Мне было двадцать семь, я начинал преподавать, вышла дюжина статей и книжка, даже моя неудачная семейная жизнь как-то обернулась (хоть и ненадолго) почти терпимой. Поехал я для интереса на автобусе — ходил тогда такой толстый и важный междугородный экипаж специального фасона с мягкими «самолетными» сиденьями марки «ЗИЛ-127».

Россия меня удивила. Привычный вид из окна поезда маловыразителен, к тому же поезда ходят ночью, да и ездил я мало. А тут семьсот километров с остановками в маленьких и не очень маленьких городах. Пещерная нищета превосходила воображение. В деревнях и маленьких «уездных» городах — деревянные дома, явно без воды, без элементарного комфорта, а главное, одинакового цвета иссеченных дождями некрашеных досок, иными словами — цвета бледной грязи. В редких незакрытых буфетах продавались черствые коржики, мутное питье под названием «напиток» и белесый кофе из ведра. Люди были одеты как в послевоенные годы, смотрели исподлобья, огромные лужи казались вечными, напоминая о миргородской.

Я был настолько уверен, что моя первая книжка — событие первостепенное, что ощущал себя уже автором маститым, но почему-то не вполне востребованным. Естественно, чтобы пробиться в издательства, я искал знакомств и рекомендаций, на гордую независимость не хватило ни смелости, ни воображения. К счастью, протекции я не нашел.

Мой самый главный визит не был подкреплен никакими звонками.

Имеется в виду редакция «Жизни замечательных людей» в издательстве «Молодая гвардия». Уже давно у меня росло мечтание написать нечто вроде романа о каком-нибудь (признаться, почти все равно о каком!) художнике. Чтобы было «литературно», с массою бытовых подробностей, чтобы были камзолы (сюртуки, колеты, жюстокоры, камзолы, брыжи, рединготы, фраки), дилижансы (кареты, берлины, тюльбери, кебы, мальпосты, фиакры, ландо), свечи (факелы, канделябры, газовые лампы) и т. д., — ненужное зачеркнуть. Чтобы было как у Тынянова, даже Анатолия Виноградова (мне многое нравится у него и сейчас, он знаток и сильный стилизатор), как у Фейхтвангера и (конечно же!) как у Дюма.

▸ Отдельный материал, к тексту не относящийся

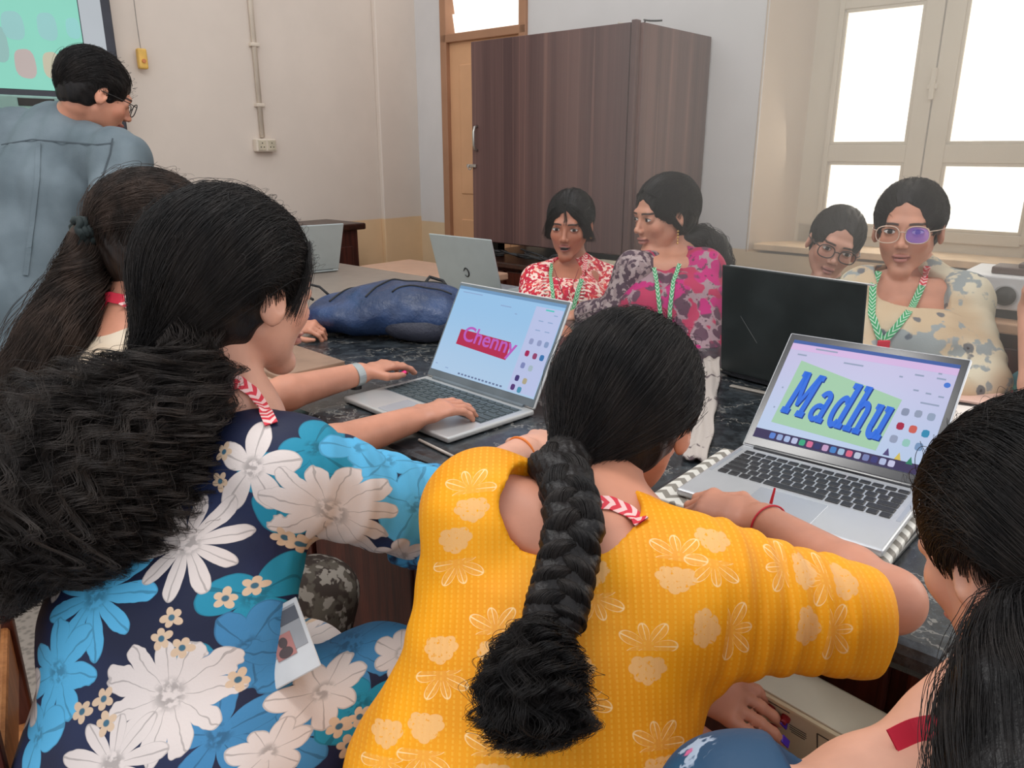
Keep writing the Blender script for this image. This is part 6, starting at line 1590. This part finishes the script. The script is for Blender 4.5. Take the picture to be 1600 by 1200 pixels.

Уже тогда я алкал славы и больших гонораров, а главное, свободы от службы и к тому же начал догадываться, что так называемая строгая наука — в большой мере тоска и липа, особенно по нашему искусствоведческому департаменту. Здесь я, конечно, увлекался. Но теперь, имея за плечами много книг, в том числе и вполне научных, могу сказать еще и еще раз, положа руку на сердце: чтобы написать хорошую и серьезную книгу для «ЖЗЛ», надо знать то же, что и для работы над хорошей и серьезной, «строго научной» монографией. Только знать больше и лучше. Массу подробностей жизни, попытаться восстановить психологию героя, прочесть и перечесть массу книг его эпохи, в том числе и плохих книг. Надо знать не только, в какой карете ездил герой, но и из чего была мостовая. Знать это, даже если герой в карете на твоих страницах и не ездил, а о мостовой и речи нет.